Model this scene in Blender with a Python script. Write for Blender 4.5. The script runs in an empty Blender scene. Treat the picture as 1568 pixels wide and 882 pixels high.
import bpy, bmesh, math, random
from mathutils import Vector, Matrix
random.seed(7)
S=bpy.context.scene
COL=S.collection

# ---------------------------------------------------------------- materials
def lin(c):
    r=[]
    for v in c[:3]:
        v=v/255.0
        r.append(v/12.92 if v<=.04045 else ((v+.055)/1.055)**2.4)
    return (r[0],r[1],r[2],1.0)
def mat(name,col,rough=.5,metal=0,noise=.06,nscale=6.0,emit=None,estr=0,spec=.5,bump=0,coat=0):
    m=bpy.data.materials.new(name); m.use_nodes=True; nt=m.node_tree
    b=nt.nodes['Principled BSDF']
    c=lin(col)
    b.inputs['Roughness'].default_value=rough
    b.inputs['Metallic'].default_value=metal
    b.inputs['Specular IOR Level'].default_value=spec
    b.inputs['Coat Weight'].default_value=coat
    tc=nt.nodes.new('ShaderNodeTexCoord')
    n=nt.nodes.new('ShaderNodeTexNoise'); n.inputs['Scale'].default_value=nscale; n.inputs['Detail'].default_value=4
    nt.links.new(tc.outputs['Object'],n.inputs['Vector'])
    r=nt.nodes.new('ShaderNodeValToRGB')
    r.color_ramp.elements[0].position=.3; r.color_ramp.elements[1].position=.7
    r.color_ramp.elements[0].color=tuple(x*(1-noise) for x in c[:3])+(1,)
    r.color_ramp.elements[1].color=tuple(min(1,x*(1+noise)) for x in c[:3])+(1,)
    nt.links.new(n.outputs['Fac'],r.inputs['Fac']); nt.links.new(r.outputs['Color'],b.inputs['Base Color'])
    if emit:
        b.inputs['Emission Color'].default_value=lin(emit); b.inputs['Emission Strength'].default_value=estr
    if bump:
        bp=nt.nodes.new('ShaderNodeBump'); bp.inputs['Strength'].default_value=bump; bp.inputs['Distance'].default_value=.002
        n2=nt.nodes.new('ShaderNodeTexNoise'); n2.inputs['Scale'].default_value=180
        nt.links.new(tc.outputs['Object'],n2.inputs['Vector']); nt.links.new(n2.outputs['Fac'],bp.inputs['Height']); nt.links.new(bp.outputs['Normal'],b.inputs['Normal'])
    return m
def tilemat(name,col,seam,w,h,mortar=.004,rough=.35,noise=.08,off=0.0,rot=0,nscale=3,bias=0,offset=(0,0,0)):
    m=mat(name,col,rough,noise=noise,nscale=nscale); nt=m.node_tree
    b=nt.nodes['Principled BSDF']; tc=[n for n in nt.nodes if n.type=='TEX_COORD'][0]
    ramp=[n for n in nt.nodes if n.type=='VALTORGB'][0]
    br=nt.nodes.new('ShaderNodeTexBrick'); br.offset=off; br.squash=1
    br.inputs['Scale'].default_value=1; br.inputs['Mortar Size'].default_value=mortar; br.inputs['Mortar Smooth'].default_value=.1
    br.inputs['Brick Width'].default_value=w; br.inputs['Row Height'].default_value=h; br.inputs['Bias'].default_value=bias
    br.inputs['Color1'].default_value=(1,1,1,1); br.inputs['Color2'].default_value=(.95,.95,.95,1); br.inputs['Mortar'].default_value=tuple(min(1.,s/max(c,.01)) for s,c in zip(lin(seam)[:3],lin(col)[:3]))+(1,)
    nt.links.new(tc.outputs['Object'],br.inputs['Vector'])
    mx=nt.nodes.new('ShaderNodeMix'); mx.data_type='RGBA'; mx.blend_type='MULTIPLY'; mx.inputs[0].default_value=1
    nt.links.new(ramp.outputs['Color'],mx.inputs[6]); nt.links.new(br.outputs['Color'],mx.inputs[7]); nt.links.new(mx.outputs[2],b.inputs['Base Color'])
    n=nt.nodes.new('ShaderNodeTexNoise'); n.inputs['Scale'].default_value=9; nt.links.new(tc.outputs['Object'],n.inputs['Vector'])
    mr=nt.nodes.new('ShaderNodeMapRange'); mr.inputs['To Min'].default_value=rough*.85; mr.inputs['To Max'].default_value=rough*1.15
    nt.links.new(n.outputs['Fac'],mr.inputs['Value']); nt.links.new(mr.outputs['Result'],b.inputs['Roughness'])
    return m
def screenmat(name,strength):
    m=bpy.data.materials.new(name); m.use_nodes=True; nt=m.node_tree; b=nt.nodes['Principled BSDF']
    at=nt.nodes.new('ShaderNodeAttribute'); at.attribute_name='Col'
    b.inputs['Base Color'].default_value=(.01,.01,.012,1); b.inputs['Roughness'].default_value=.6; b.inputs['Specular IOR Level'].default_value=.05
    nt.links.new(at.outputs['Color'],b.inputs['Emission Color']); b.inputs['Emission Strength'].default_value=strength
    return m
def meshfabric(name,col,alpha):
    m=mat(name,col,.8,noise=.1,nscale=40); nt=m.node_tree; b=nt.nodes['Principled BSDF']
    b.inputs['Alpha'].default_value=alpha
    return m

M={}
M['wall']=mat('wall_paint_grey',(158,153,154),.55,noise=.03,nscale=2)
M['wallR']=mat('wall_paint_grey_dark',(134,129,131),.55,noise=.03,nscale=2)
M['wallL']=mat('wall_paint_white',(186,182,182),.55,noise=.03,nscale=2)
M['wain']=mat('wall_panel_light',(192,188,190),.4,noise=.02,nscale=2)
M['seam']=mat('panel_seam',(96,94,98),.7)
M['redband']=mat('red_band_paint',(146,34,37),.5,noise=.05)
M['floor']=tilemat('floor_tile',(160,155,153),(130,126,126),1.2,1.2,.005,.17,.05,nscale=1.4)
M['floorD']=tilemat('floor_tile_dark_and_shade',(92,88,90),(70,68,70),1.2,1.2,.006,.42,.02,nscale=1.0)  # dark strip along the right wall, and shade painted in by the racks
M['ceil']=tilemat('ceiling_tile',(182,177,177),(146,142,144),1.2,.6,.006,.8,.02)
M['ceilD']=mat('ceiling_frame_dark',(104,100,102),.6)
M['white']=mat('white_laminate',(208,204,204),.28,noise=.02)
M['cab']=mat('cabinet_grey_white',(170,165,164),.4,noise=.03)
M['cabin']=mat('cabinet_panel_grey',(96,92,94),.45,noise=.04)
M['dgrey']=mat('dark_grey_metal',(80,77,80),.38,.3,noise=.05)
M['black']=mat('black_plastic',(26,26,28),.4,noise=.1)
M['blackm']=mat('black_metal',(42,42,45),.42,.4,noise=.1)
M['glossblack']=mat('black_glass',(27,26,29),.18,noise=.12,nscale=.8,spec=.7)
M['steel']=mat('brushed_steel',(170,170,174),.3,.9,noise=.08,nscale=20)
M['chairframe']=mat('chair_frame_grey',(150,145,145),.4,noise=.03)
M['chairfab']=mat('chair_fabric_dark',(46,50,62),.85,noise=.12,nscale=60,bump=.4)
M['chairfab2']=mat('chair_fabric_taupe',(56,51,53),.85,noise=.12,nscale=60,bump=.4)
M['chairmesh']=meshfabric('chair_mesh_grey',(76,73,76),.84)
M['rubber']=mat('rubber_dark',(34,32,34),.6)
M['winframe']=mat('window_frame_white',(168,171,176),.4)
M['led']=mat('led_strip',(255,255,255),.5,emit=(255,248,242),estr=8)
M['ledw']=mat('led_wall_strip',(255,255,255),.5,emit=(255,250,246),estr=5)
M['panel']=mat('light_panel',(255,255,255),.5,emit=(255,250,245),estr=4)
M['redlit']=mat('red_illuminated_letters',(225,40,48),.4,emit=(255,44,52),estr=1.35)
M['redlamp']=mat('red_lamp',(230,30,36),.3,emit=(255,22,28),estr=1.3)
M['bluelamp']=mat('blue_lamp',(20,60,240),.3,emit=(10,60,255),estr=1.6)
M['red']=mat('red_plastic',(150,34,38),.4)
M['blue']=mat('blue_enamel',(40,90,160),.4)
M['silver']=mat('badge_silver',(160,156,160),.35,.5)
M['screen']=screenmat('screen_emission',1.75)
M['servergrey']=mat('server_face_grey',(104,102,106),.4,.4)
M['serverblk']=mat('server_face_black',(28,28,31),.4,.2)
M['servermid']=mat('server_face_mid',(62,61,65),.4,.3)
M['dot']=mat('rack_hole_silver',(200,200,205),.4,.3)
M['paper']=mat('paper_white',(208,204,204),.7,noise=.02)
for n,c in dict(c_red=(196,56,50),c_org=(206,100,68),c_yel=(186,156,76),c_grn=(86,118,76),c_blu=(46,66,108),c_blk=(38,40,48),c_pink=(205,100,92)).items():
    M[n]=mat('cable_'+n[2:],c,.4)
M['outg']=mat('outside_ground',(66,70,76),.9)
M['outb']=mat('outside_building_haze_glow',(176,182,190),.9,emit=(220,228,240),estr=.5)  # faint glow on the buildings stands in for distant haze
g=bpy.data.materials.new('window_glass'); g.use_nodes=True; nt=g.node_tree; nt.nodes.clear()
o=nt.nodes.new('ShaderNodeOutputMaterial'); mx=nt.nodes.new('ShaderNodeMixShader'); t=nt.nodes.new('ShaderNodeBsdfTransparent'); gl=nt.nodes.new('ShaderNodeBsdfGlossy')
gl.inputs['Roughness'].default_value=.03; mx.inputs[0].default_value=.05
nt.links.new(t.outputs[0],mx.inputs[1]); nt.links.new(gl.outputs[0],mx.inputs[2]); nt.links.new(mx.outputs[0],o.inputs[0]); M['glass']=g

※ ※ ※

**WRITTEN INSTRUCTION:**
Take the line holding "M['outg']=mat('outside_ground',(66,70,76),.9)" and all lines after it through the end of the data, and set them down exactly.

**REPLY TO THE EXERCISE:**
M['outg']=mat('outside_ground',(66,70,76),.9)
M['outb']=mat('outside_building_haze_glow',(176,182,190),.9,emit=(220,228,240),estr=.5)  # faint glow on the buildings stands in for distant haze
g=bpy.data.materials.new('window_glass'); g.use_nodes=True; nt=g.node_tree; nt.nodes.clear()
o=nt.nodes.new('ShaderNodeOutputMaterial'); mx=nt.nodes.new('ShaderNodeMixShader'); t=nt.nodes.new('ShaderNodeBsdfTransparent'); gl=nt.nodes.new('ShaderNodeBsdfGlossy')
gl.inputs['Roughness'].default_value=.03; mx.inputs[0].default_value=.05
nt.links.new(t.outputs[0],mx.inputs[1]); nt.links.new(gl.outputs[0],mx.inputs[2]); nt.links.new(mx.outputs[0],o.inputs[0]); M['glass']=g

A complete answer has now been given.